I have seen a few cases of OCZ SSDs not liking AHCI. There was a case of it on here last year, guy got one for his laptop and ended up returning it.
I did do some research then, and found out the following...
Just a quick reminder for everyone. It provides no performance benefit whatsoever in a typical desktop PC. In fact having it enabled usually imposes a small performance penalty, although it too is pretty small. It is only in enterprise environments, in which access patterns are far more random than in windows, and spread out all over the surface of a drive, that any real-word benefit is derived.
That comes from the Intel forum.
When I wrote my SSD guide I did point out that before buying one you should look for reviews, and look to see the SSD you want on hardware that ghosts yours as much as possible.
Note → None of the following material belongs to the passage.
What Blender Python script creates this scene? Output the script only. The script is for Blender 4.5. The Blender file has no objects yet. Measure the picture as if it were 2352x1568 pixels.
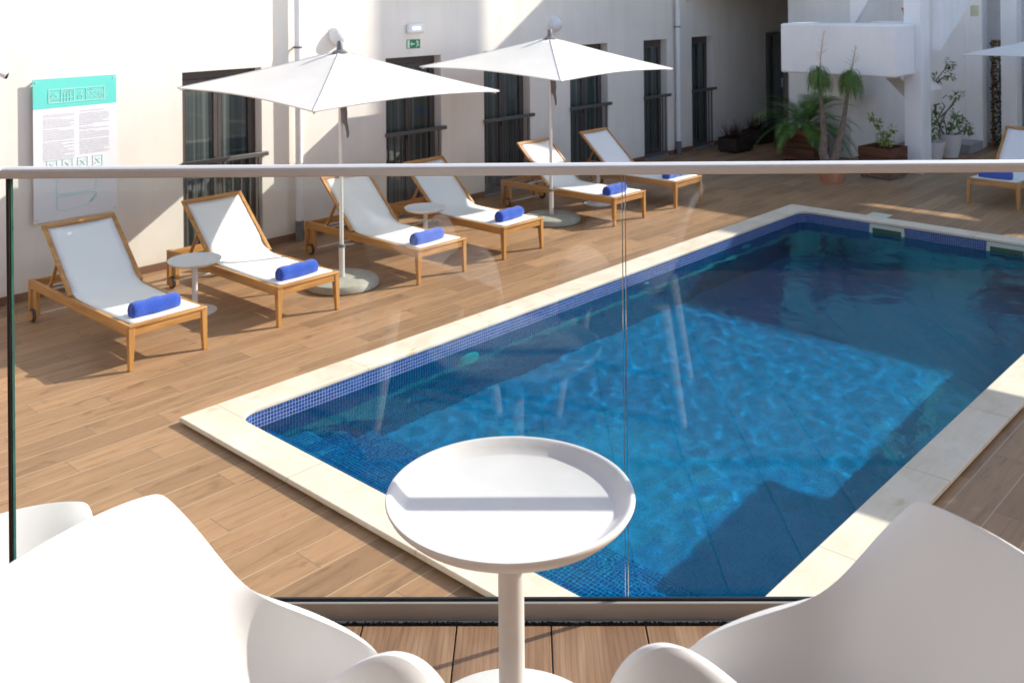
import bpy, math, random
from mathutils import Vector, Matrix
random.seed(7)
C = bpy.context.scene.collection
sc = bpy.context.scene
R = math.radians

# ------------------------------------------------------------------ camera model (place measured from the photo)
F = 2248.0; PX = 1176.0; PY = -11.0; TH = .009; H = 3.0
_n = math.hypot(2074, F)
e1 = (2074/_n, F/_n); e2 = (-e1[1], e1[0])
def c2w(x, d):            # camera-aligned ground coords (right, ahead) -> world
    return (x*e1[0]+d*e1[1], x*e2[0]+d*e2[1])

def at(x, y, z=0.):
    u = (x-PX)/F; v = (y-PY)/F
    uu = u*math.cos(TH)-v*math.sin(TH); vv = u*math.sin(TH)+v*math.cos(TH)
    r = (uu*e1[0]+e1[1], uu*e2[0]+e2[1], -vv)
    t = (z-H)/r[2]
    return Vector((r[0]*t, r[1]*t, z))

# ------------------------------------------------------------------ materials
def mat(name): 
    m = bpy.data.materials.new(name); m.use_nodes = True
    nt = m.node_tree
    return m, nt, nt.nodes['Principled BSDF']
def N(nt, t, **kw):
    n = nt.nodes.new(t)
    for k, v in kw.items(): setattr(n, k, v)
    return n
def L(nt, a, b): nt.links.new(a, b)
def setin(n, **kw):
    for k, v in kw.items(): n.inputs[k.replace('_', ' ')].default_value = v
def mixc(nt, fac, a, b, mode='MIX'):
    m = N(nt, 'ShaderNodeMix', data_type='RGBA', blend_type=mode)
    for sock, v in ((m.inputs[0], fac), (m.inputs[6], a), (m.inputs[7], b)):
        if hasattr(v, 'is_output'): L(nt, v, sock)
        elif isinstance(v, (int, float)): sock.default_value = v
        else: sock.default_value = (*v, 1)
    return m.outputs[2]
def math_(nt, op, a, b=None, c=None):
    m = N(nt, 'ShaderNodeMath', operation=op)
    for i, v in enumerate((a, b, c)):
        if v is None: continue
        if hasattr(v, 'is_output'): L(nt, v, m.inputs[i])
        else: m.inputs[i].default_value = v
    return m.outputs[0]
def noise(nt, vec, scale, detail=4, rough=.55, dist=0):
    n = N(nt, 'ShaderNodeTexNoise'); setin(n, Scale=scale, Detail=detail, Roughness=rough, Distortion=dist)
    if vec is not None: L(nt, vec, n.inputs['Vector'])
    return n.outputs['Fac']
def ramp(nt, fac, stops):
    n = N(nt, 'ShaderNodeValToRGB'); L(nt, fac, n.inputs[0])
    el = n.color_ramp.elements
    while len(el) < len(stops): el.new(.5)
    for e, (p, c) in zip(el, stops): e.position = p; e.color = (*c, 1) if len(c) == 3 else c
    return n.outputs[0]
def mapping(nt, src, scale=(1,1,1), rot=(0,0,0), loc=(0,0,0)):
    m = N(nt, 'ShaderNodeMapping'); setin(m, Scale=scale, Rotation=rot, Location=loc)
    L(nt, src, m.inputs[0]); return m.outputs[0]
def coords(nt, kind='Object'): return N(nt, 'ShaderNodeTexCoord').outputs[kind]
def bump(nt, b, h, strength=.3, dist=.01):
    n = N(nt, 'ShaderNodeBump'); setin(n, Strength=strength, Distance=dist); L(nt, h, n.inputs['Height']); L(nt, n.outputs[0], b.inputs['Normal'])

def simple(name, col, rough=.5, spec=.5, metal=0, vary=.08, scale=6, bmp=0, bscale=60, coat=0):
    m, nt, b = mat(name)
    v = coords(nt)
    f = noise(nt, v, scale, 5)
    lo = tuple(c*(1-vary) for c in col); hi = tuple(min(1, c*(1+vary)) for c in col)
    L(nt, ramp(nt, f, [(.3, lo), (.7, hi)]), b.inputs['Base Color'])
    setin(b, Roughness=rough, Metallic=metal); b.inputs['Specular IOR Level'].default_value = spec
    if coat: b.inputs['Coat Weight'].default_value = coat
    if bmp: bump(nt, b, noise(nt, v, bscale, 3), bmp, .003)
    return m

M = {}
M['plaster'] = simple('wall plaster', (.84, .79, .72), .9, .2, vary=.035, scale=1.3, bmp=.35, bscale=45)
M['plaster_white'] = simple('white render', (.94, .94, .94), .9, .2, vary=.03, scale=1.5, bmp=.3, bscale=40)
M['pvc'] = simple('white pipe plastic', (.80, .80, .80), .4, .5, vary=.03)
M['plastic'] = simple('white moulded plastic', (.745, .75, .75), .42, .4, vary=.012, scale=3, bmp=.04, bscale=300)
M['tablewhite'] = simple('white painted metal', (.74, .735, .73), .45, .4, vary=.06, scale=7, bmp=.03, bscale=200)
M['canvas'] = simple('parasol canvas', (.79, .765, .71), .9, .1, vary=.035, scale=2.5, bmp=.5, bscale=7)
M['sling'] = simple('white sling fabric', (.84, .84, .82), .8, .2, vary=.02, scale=3, bmp=.1, bscale=500)
M['alu'] = simple('satin aluminium', (.62, .62, .62), .42, .5, metal=.35, vary=.03, scale=5)
M['polemetal'] = simple('pale painted pole', (.72, .72, .71), .35, .5, metal=.35, vary=.02)
M['darkmetal'] = simple('dark brown aluminium', (.085, .070, .066), .4, .5, vary=.1)
M['darkrail'] = simple('dark grey rail paint', (.10, .095, .09), .4, .5, vary=.08)
M['rubber'] = simple('black rubber', (.012, .012, .013), .5, .5, vary=.2, scale=40)
M['grey_plastic'] = simple('grey plastic', (.16, .16, .17), .45, .5)
M['basegrey'] = simple('parasol base concrete', (.36, .355, .31), .8, .3, vary=.12, scale=9, bmp=.3, bscale=60)
M['terracotta'] = simple('terracotta', (.46, .16, .075), .75, .3, vary=.15, scale=12, bmp=.2)
M['baseboard'] = simple('brown skirting tile', (.20, .10, .06), .6, .4, vary=.15, scale=8)
M['urn'] = simple('white urn glaze', (.75, .75, .76), .5, .5, vary=.03)
M['soil'] = simple('dark soil', (.03, .022, .015), .95, .1, vary=.4, scale=60, bmp=.8, bscale=80)
M['interior'] = simple('dark room', (.03, .03, .032), .9, .1)
M['stonestep'] = simple('grey stone', (.32, .33, .35), .8, .3, vary=.1, scale=10)
M['rock'] = simple('painted rough rock', (.68,.68,.68), .9, .2, vary=.1, scale=8, bmp=.8, bscale=12)
M['cream'] = simple('cream fitting', (.70, .66, .45), .6, .4)
M['skimwhite'] = simple('skimmer plastic', (.62, .68, .55), .4, .5, vary=.05)
M['skimdark'] = simple('skimmer mouth', (.03, .09, .07), .3, .5)
for k_, amt in (('plaster', .16), ('plaster_white', .13)):
    nt_ = M[k_].node_tree; b_ = nt_.nodes['Principled BSDF']; src = b_.inputs['Base Color'].links[0].from_socket
    g_ = N(nt_, 'ShaderNodeNewGeometry').outputs['Position']
    st_ = noise(nt_, mapping(nt_, g_, (3.5, 3.5, .35)), 1.0, 6, .62, .3); bl_ = noise(nt_, g_, .9, 5, .6, .5)
    c_ = mixc(nt_, amt, src, ramp(nt_, st_, [(.32, (.66, .62, .57)), (.55, (1, 1, 1))]), 'MULTIPLY')
    c_ = mixc(nt_, amt, c_, ramp(nt_, bl_, [(.30, (.70, .68, .64)), (.5, (1, 1, 1))]), 'MULTIPLY')
    sp_ = N(nt_, 'ShaderNodeSeparateXYZ'); L(nt_, g_, sp_.inputs[0])
    low = math_(nt_, 'MULTIPLY_ADD', sp_.outputs[2], -2.6, math_(nt_, 'ADD', st_, .35))
    c_ = mixc(nt_, .45, c_, ramp(nt_, low, [(.35, (1, 1, 1)), (.8, (.72, .66, .58))]), 'MULTIPLY')   # splash dirt at the foot
    L(nt_, c_, b_.inputs['Base Color'])
M['board_white'] = simple('sign board white', (.80, .81, .84), .3, .5, vary=.01)
M['teal'] = simple('teal print', (.15, .68, .60), .3, .5, vary=.02)
M['teal_pale'] = simple('pale teal print', (.50, .80, .76), .3, .5, vary=.02)
M['teal_white'] = simple('pale header print', (.50, .83, .76), .3, .5, vary=.02)
M['textgrey'] = simple('grey print', (.60, .62, .66), .4, .4, vary=.02)
M['exit_green'] = simple('exit sign green', (.012, .17, .09), .4, .5, vary=.02)
M['exit_white'] = simple('exit sign pale', (.55, .80, .60), .4, .5, vary=.02)
M['gasket'] = simple('black gasket', (.01, .01, .01), .28, .5, vary=.3, scale=30)

def wood(name, c1, c2, c3, axis=1, scale=1.0, rough=.45):
    m, nt, b = mat(name)
    s = [26, 26, 26]; s[axis] = 1.6
    v = mapping(nt, coords(nt), tuple(x*scale for x in s))
    f = noise(nt, v, 1.0, 6, .6, .6)
    L(nt, ramp(nt, f, [(.3, c1), (.52, c2), (.72, c3)]), b.inputs['Base Color'])
    setin(b, Roughness=rough); bump(nt, b, f, .15, .002)
    return m
tk = ((.33, .145, .038), (.49, .235, .066), (.60, .32, .10))
M['teak'] = wood('teak', *tk, axis=1)
M['teakx'] = wood('teak cross', *tk, axis=0)
M['teakz'] = wood('teak upright', *tk, axis=2)
M['crate'] = wood('dark planter wood', (.05, .022, .012), (.12, .045, .022), (.19, .075, .035), axis=1, rough=.6)
M['crate_dark'] = wood('blackened planter wood', (.015, .010, .008), (.03, .018, .014), (.05, .03, .022), axis=1, rough=.6)
M['trellis'] = wood('orange trellis wood', (.25, .10, .03), (.42, .18, .06), (.5, .24, .09), axis=2)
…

If not you can encounter bad stuttering problems and even crashes.
So, in summation, turn off AHCI first and run it in IDE mode. If that doesn't sort your problem then attempt flashing it.
ocz give u a flashing tool which is ment to do it for you i followed the guide they give you but it still wont update.
I've seen that too, personally. When I tried to flash TRIM firmware onto my Corsair SSD I was warned that it may not work, or, kill the drive. Corsair said if that happened to send it back to them for RMA.
And sure as eggs, it refused to flash. It found it OK, but no dice on the flash. In the end I had to unplug every other drive, run the flash from a USB stick and it finally went on. My specific chipset (an AMD) seemed to be a bit ropey for flashing it. This was the reason why Corsair held back the firmware for so long. Mostly because it was very hit and miss and they were trying to get it perfect before releasing. People kept complaining though so they finally just let people try.